Can it deliver on its promises?

In the UK, we've seen the a different approach. Organisations have got caught up with the overall strategic message of SOA, and see it as being a forklift upgrade of the whole infrastructure. The business still couches its needs in process terms, but IT wants to create a corporate SOA environment, based around notions of elegance in development, code reuse and so on.

This approach constrains the options for the lines of business. Whereas a stand-alone project would cost an amount based on solving just the one problem, the first strategic SOA project within an organisation has to pay for all the underpinnings for the SOA, which may be an order of magnitude higher.

Without high-level buy in from the business itself as to how this new, strategic SOA project should be funded, the line of business is forced to go for a lower cost solution, which in many cases will be based around using standard off-the-shelf applications or through continuing existing methods of solution development.

This second approach therefore stops any real progression towards true SOA - existing practices are maintained, and the best intentions of the IT department to introduce the SOA concept just cannot take root.

Many of the vendors Quocirca has been talking to have now recognised this problem, and are beginning to review how they message SOA into those businesses where SOA has not been well received, or where SOA concepts are struggling to get off the ground. IBM, at its Impact 2007 user conference held in Orlando, detailed its new approach of messaging SOA concepts into the business as point solutions based around solving business issues.

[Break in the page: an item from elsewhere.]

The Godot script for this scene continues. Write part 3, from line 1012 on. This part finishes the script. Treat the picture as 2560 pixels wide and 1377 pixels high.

BEA, at its latest analyst conference, demonstrated moves to approach the lines of business markets from a strongly business process viewpoint. TIBCO, through its experience with Staffware, has been using business process messages for some time. Even Oracle, and to a lesser extent SAP, are adapting their SOA messages to be more business focused.

Hopefully, this new messaging will make understanding at the IT and business level more complete. However, the main key for those companies looking towards SOA as a silver bullet for their business is to regard SOA as a journey, not as a single solution. By all means create a vision of where you want to end up on the journey, but don't let this vision cloud the short term view on how to deal with immediate business needs. Regard each new business issue firstly in isolation, looking at how you should solve this, utilising SOA approaches to this one problem. Then, look at how this fits with the longer term vision, and ensure that the functionality being introduced does not take you away from this vision.

As new projects come through, you will find that you already have pockets of functionality within other areas of the infrastructure; these can then be included in to the new project, making best usage of functional reuse. After a few projects, you will find that SOA has spread across the organisation, beginning to make the non-SOA areas the islands of capability, rather than the SOA areas.

This approach makes fast, tactical, solutions converge towards the longer-term strategic needs - and can make it that SOA can still provide on the promise we all hoped for.